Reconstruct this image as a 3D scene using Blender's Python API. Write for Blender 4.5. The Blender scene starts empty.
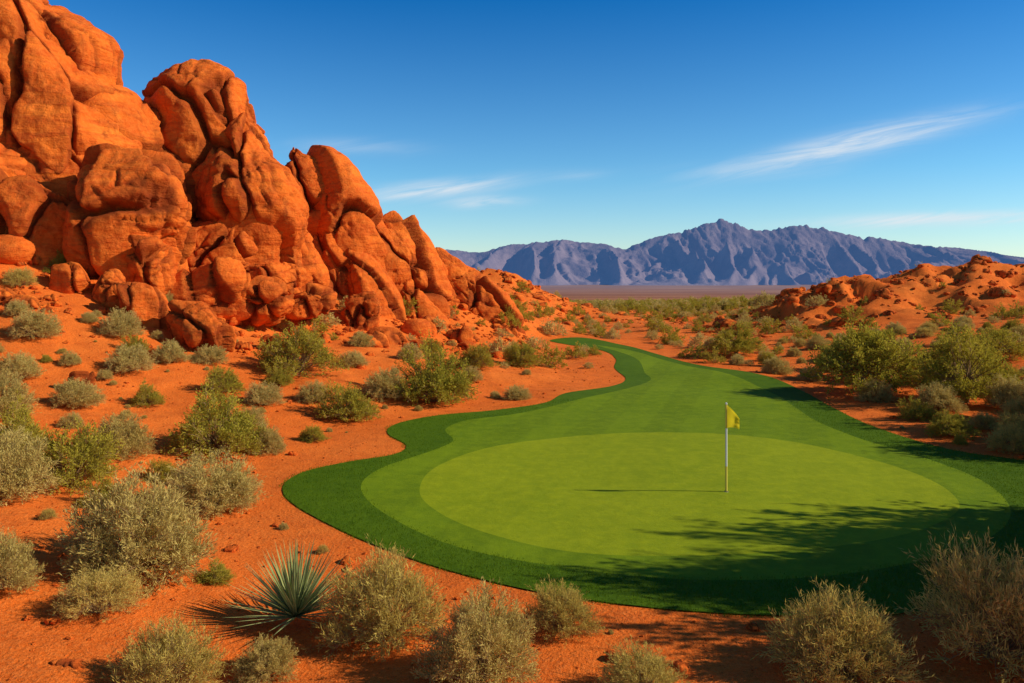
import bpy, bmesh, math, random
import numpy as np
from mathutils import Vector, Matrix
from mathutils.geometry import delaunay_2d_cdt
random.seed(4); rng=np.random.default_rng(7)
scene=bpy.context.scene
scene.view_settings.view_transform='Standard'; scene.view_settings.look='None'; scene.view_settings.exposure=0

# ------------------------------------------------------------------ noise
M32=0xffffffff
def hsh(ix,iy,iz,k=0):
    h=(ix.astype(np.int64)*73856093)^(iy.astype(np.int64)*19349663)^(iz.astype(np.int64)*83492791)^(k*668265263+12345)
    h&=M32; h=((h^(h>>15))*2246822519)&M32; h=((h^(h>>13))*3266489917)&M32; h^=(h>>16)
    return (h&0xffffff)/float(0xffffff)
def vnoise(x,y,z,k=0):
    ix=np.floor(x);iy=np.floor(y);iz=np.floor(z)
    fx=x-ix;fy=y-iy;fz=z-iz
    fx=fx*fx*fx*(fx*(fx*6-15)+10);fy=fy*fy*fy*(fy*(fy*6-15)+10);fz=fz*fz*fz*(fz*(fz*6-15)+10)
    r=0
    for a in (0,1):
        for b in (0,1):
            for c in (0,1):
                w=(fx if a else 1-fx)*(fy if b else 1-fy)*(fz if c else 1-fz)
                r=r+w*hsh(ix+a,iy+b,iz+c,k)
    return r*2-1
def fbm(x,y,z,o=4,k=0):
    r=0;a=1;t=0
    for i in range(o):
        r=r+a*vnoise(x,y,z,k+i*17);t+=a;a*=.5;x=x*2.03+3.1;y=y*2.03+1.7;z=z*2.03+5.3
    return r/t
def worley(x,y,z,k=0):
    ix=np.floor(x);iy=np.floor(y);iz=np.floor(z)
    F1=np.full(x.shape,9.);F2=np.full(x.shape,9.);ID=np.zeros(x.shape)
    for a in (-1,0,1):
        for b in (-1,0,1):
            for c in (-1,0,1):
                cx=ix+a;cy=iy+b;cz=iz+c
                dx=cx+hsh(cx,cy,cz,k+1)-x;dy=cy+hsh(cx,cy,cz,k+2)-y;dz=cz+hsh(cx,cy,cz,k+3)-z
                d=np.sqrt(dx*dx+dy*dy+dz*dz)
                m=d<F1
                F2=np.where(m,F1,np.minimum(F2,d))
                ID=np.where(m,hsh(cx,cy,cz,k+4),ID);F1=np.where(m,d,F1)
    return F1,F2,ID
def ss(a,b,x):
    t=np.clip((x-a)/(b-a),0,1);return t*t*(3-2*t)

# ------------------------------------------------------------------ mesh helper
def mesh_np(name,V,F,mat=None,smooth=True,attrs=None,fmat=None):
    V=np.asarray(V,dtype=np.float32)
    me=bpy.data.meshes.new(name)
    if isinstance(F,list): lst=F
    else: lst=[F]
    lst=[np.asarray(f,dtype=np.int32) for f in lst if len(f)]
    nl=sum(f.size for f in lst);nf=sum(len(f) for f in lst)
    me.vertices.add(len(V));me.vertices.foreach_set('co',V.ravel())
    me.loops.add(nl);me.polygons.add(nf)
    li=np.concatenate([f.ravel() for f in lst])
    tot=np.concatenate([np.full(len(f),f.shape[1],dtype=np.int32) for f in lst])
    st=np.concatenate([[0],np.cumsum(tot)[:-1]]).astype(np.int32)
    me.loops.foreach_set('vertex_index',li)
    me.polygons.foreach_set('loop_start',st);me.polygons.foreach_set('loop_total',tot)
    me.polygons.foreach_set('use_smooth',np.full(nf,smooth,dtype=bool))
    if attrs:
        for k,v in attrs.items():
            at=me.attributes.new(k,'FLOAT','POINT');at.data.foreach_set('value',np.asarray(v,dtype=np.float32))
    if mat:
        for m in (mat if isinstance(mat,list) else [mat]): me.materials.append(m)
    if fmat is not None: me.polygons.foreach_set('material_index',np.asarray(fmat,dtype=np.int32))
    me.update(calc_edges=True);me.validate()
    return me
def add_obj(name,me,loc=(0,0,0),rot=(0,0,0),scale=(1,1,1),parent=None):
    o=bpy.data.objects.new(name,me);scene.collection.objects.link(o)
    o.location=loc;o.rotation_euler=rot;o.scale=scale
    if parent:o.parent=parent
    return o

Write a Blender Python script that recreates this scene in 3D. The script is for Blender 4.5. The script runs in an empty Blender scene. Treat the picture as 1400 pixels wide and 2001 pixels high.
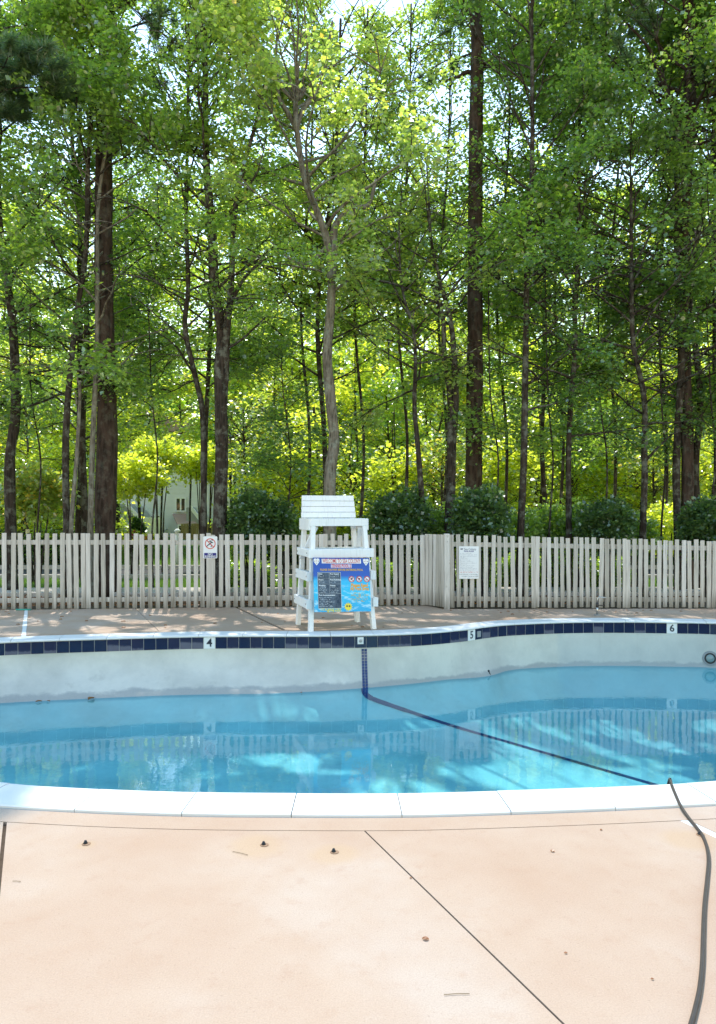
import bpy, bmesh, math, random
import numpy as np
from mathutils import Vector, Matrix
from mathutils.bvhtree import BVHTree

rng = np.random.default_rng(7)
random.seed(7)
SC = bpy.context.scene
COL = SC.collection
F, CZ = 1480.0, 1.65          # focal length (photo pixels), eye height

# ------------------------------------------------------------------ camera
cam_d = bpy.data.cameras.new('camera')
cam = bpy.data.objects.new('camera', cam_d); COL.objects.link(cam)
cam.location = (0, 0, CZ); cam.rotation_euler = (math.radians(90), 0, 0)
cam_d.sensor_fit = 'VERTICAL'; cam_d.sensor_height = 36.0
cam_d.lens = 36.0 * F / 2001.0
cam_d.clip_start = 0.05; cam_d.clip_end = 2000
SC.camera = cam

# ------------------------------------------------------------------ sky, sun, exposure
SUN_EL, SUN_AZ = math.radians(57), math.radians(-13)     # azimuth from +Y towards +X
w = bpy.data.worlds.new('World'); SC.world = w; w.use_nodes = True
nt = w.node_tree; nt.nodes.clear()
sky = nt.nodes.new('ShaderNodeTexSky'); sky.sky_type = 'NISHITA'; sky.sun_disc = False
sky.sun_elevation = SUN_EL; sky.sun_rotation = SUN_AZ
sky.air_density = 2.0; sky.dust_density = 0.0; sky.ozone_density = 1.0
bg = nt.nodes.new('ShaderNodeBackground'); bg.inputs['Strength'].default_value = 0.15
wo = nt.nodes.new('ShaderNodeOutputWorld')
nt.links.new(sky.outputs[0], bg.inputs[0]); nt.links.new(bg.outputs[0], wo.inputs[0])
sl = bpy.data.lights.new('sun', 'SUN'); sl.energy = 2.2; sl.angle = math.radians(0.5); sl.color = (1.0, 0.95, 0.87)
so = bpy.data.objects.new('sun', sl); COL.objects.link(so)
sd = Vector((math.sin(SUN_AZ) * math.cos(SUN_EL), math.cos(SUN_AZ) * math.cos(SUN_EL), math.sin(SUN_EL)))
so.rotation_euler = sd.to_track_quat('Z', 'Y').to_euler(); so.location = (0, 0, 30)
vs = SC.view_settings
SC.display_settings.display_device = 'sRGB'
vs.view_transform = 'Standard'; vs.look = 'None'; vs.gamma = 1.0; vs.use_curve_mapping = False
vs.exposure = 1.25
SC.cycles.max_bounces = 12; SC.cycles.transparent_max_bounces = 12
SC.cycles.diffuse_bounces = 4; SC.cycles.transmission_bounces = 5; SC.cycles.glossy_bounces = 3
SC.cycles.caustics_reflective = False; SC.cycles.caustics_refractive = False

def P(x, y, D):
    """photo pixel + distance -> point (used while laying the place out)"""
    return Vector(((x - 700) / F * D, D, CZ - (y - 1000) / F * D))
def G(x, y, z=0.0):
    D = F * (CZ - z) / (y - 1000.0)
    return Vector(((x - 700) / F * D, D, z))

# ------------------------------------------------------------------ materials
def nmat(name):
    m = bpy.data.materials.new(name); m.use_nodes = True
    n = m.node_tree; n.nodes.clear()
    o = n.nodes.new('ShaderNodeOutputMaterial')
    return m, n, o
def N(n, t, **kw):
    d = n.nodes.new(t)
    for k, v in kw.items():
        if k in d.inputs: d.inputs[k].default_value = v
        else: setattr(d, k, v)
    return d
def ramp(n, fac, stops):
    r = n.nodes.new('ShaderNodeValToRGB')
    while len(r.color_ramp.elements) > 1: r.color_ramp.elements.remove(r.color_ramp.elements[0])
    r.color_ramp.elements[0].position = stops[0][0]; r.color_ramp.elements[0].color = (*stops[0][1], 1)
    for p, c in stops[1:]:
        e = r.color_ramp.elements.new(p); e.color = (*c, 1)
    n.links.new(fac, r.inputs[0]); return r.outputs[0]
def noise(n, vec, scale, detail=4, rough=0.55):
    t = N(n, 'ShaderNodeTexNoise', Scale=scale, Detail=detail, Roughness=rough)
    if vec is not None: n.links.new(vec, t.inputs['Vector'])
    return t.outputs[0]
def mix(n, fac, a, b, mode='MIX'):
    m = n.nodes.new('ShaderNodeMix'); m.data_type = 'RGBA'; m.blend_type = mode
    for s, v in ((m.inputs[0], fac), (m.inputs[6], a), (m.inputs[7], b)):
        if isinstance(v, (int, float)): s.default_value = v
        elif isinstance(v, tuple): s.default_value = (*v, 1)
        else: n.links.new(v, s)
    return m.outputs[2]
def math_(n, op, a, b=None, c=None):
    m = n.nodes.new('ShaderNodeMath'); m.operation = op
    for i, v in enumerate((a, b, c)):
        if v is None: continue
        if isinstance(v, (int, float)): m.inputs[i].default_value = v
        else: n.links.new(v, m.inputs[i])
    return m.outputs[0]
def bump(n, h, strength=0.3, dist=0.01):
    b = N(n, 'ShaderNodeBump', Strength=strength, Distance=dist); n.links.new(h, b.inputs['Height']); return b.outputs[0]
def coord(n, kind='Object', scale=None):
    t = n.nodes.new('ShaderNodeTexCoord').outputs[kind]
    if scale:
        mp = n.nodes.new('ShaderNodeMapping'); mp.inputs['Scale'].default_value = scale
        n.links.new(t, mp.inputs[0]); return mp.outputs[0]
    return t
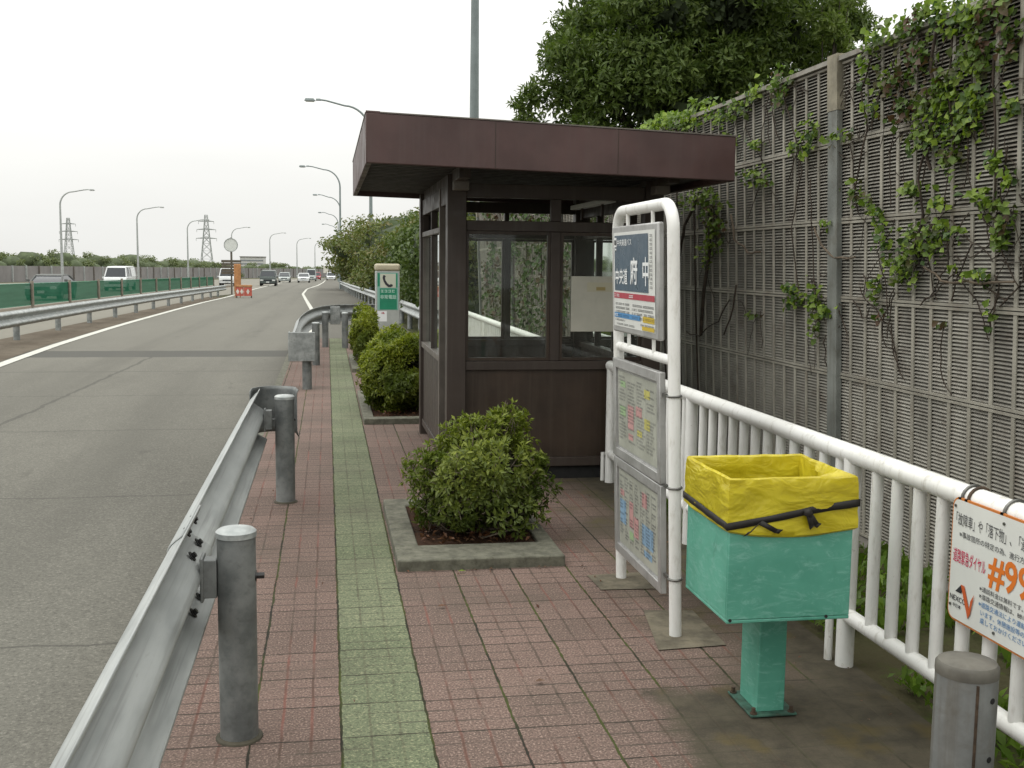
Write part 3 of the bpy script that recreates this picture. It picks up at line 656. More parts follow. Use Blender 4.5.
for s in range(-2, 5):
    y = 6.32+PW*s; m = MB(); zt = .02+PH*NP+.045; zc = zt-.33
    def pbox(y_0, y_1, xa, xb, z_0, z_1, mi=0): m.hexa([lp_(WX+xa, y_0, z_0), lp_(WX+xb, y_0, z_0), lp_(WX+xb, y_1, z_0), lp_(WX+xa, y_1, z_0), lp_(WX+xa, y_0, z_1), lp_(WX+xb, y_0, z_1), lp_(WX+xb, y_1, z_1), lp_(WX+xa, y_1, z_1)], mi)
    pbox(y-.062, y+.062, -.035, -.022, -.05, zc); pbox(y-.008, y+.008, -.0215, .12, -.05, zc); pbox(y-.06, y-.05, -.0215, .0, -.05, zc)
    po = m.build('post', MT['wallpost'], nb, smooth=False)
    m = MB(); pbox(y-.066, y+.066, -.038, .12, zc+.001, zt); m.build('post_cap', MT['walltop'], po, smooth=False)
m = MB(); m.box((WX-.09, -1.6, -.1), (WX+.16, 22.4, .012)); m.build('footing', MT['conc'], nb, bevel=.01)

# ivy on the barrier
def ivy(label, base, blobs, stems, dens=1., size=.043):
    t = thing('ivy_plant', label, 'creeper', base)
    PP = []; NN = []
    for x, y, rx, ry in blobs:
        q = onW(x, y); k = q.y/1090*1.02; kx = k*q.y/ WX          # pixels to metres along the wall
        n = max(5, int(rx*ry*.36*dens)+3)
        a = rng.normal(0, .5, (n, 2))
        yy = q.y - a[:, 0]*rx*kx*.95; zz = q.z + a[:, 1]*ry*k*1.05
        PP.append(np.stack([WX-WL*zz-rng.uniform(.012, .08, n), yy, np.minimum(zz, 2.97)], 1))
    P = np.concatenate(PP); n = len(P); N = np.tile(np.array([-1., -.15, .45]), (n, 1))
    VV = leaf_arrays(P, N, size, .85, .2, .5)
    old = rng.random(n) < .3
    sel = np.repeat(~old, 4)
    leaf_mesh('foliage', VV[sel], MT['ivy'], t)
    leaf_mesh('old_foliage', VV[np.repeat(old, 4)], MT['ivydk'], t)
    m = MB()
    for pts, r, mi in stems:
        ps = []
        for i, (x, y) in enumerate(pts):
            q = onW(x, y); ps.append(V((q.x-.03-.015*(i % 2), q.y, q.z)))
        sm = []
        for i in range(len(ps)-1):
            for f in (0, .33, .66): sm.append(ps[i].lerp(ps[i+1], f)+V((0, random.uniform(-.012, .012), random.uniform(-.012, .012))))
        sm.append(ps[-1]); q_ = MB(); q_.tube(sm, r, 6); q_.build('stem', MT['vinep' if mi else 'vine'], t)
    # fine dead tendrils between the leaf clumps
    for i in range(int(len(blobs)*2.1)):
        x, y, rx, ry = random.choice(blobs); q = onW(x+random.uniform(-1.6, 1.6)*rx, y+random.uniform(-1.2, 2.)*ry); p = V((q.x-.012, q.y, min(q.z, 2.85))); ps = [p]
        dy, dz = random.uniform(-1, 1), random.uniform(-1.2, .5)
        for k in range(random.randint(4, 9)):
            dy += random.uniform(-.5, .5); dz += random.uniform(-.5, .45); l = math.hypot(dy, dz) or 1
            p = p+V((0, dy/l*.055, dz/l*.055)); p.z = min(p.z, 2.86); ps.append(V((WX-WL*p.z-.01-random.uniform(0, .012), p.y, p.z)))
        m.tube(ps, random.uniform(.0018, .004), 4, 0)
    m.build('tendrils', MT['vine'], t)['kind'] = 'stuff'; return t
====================
__The request__
Every line from the one containing "Write a Blender" through the one containing "SC.camera = cam" should be quoted exactly, and no other lines; keep pictures out of the copy.

__Written response__
Write a Blender Python script that recreates this scene in 3D. The script is for Blender 4.5. The script runs in an empty Blender scene. Treat the picture as 1400 pixels wide and 2001 pixels high.
import bpy, bmesh, math, random
import numpy as np
from mathutils import Vector, Matrix
from mathutils.bvhtree import BVHTree

rng = np.random.default_rng(7)
random.seed(7)
SC = bpy.context.scene
COL = SC.collection
F, CZ = 1480.0, 1.65          # focal length (photo pixels), eye height

# ------------------------------------------------------------------ camera
cam_d = bpy.data.cameras.new('camera')
cam = bpy.data.objects.new('camera', cam_d); COL.objects.link(cam)
cam.location = (0, 0, CZ); cam.rotation_euler = (math.radians(90), 0, 0)
cam_d.sensor_fit = 'VERTICAL'; cam_d.sensor_height = 36.0
cam_d.lens = 36.0 * F / 2001.0
cam_d.clip_start = 0.05; cam_d.clip_end = 2000
SC.camera = cam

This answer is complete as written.